Witness says police showed restraint in Penhallow Street shooting

Leonard Lee

A neighbor who witnessed Monday’s police shooting of a 19-year-old suspect on Penhallow Street says that he joined officers in pleading with the young man to drop his weapon— to no avail.

Leonard Lee, a longtime resident of the normally quiet, tree-lined side-street off of Melville Avenue, said that he believes that the young man— who has not yet been named— essentially “committed suicide” by cop.

“I thought that I would never say this, but these officers were amazing in trying to save this young man’s life,” Lee wrote in a post on Facebook on Monday. “They did not want to shoot him........this young [man] committed suicide.”

The incident that unfolded in front of Lee’s house stemmed from an earlier shooting in Town Field, just two blocks away, according to Boston Police.

Boston Police Commissioner William Gross told reporters on Monday that two BPD officers on bicycle patrol chased the two suspects from the park. Both men were armed, according to the police account. One initially eluded capture, and has since been arrested, while the second young man engaged the police in a standoff and shooting on Penhallow Street.

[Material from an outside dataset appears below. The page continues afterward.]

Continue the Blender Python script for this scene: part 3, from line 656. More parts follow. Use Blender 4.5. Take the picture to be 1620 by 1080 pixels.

Lee told the Reporter on Wednesday that he was eating a late lunch in the second-floor of his house at the corner of Mather and Penhallow street when he heard something amiss outside.

He heard a man yelling, “Drop the gun!!”

“I looked out window and saw a young man holding a gun in right hand, right in front of my car. I saw two cops on bicycles, they were holding their bikes.”

Lee said that the young man was “walking back slowly” as the police yelled commands for him to drop the weapon.

Lee started screaming out the window as well.

I said, “Drop the [expletive] gun.”

Instead, Lee says, the young man fired two rounds at police.

“One hit the back of my car and the other one, I don’t know where it went. But the cops still didn't shoot back. And they had clear shots. They could have put 16 into him with no problem. He was standing straight up and he backed up further and between two driveways. And we are all screaming at him, “Drop the gun!”

The suspect instead opened fire again— two additional shots, according to Lee. One of the rounds hit his neighbor’s car.

“The one cop aimed at him and hits him in his thigh, on his left leg. He went down and was still holding the gun up in the air. And we’re screaming at him, and he swings the gun towards the cops.”

That’s when the police fired a new volley at the young man. Lee said that the young man was hit twice.

“One of the cops ran over and grabbed the gun and he started to give him CPR. He was trying to save his life,” Lee told the Reporter.

Minutes later, he says, one of the people treating the young man made it clear that he "was gone."

The officers, Lee said, were traumatized by the incident— as was he.

“It was an extremely dangerous situation and the police definitely had an advantage, but they didn't use it,” said Lee. “I thought they would put 20 bullets into him. But, they did everything they could not to shoot. I’ve really got to talk to them- and let them know, they did the right thing. I appreciate them,” said Lee.

Another neighbor who lives on Penhallow Street— who asked not to be named— said that Lee’s account of the incident was consistent with what other neighbors saw and heard.

Lee said that looking back he probably should have hit the floor and not leaned out his window to shout at the young man.

“I was so close, he easily could have turned and shot me. I could see the hopelessness in his eyes, like he wasn’t there. He seemed numb and was backing up slowly,” said Lee, who has worked in social services for decades and at one point ran the Dorchester branch of the ABCD service center.

“All I thought about in that moment was I saw a kid with a gun and thought, he's gonna die,” said Lee. “These past two days I’ve been searching to see, what could we have done differently. And wondering, why did it happen to me in front of my house in one of the safest streets in Dorchester."

On Wednesday afternoon, police returned to search for a gun that was allegedly discarded by a second suspect who was arrested on Wednesday. Sources tell the Reporter that police did in fact locate a discarded gun in a backyard.

"There’s a real sense of sadness that came over me,” Lee said, reflecting on the normally tranquil sidestreet that even on Wednesday remained clogged with media and first responders. “We are a very tight street. We all look out for each other around here."